​Ale & Beer

Ale was the staple drink in the fifteenth century and the first half of the sixteenth, in both England and Scotland. By the end of the period, ale was giving way to beer, much to the disgust of older members of society who thought it a nasty, foreign brew.

Water was not generally safe to drink, particularly in urban areas and milk was only available around calving time. Any excess milk was far too valuable for drinking, and was saved for butter and cheese production.

Tankard-from-Mary-Rose
A tankard from the Mary Rose

Both ale and beer are made from barley, the difference between the two being the addition of hops to make beer. Adding hops to beer was prevalent in the Low Countries, particularly Holland, and beer was first imported to Winchelsea in around 1400. Imported beer grew in popularity, fulminations against “the pernicious weed, hops” notwithstanding, but the hop plant itself was not cultivated in Britain until around 1520.

Hops is an extremely strong and bitter substance which was important for flavouring, but the main benefit of its use was preservation. Unhopped ale spoilt very quickly and therefore had to be brewed every few days. Ale, although sweeter than beer, was flavoured with a substance called gruit – a bitter mixture of different herbs, including yarrow, heather and whatever else may have come to the brewer’s hand.
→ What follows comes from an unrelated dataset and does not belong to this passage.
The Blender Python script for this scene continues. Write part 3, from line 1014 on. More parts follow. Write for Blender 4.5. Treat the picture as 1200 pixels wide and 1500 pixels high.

In the lower ranks of society, ale was brewed generally by women, as part of the regular food production of the household. Good “ale-wives” or “brewsters” could make a living selling their excess which suggests that making a palatable brew wasn’t always easy.They sold the ale on their own premises – ale-houses.

Ale came in different strengths, the first brew from the mash (the fermented mixture of water and barley) was strong ale, followed by the average strength brew from the second use of the mash, and then small ale from a third mash. Small ale was weak, and very bitter - appropriate for breakfast and for children, it had fairly mild alcoholic content, but some degree of alcohol was necessary to provide a safe drink.

Book-of-Assize-of-Bread-and-Ale
The Book of the Assize of Bread and Ale by Robert Wyer 1546

The regular consumption of weak beer was probably the best source of vitamin B for the majority of the population – too much alcohol prevents absorption of the vitamin.

Because beer had an extended shelf life, it permitted production on a much larger scale, resulting in the decline of home brewing, and the growth of “common brewers”, generally male, providing a product to be bought in by households or delivered to inns, rather than being drunk on the premises. The purchasing of beer from the local brewer was a significant element in the downfall of Mary, Queen of Scots.

Ale or beer produced commercially was subject to inspection by the local ale-taster or ale-conner. Instructions to the ale-taster at Worcester in Elizabeth I’s time included the following order:

“You shall resort to every brewer’s house in this city on their tunning day, and there to taste their ale whether it be good and wholesome for man’s body, and whether they make it from time to time according to the price fixed.”

The price of ale had been fixed back in the 1266 Assize of Bread and Corn, when it was decreed that the price of ale be related to the cost of corn. It was not taxed until the seventeenth century.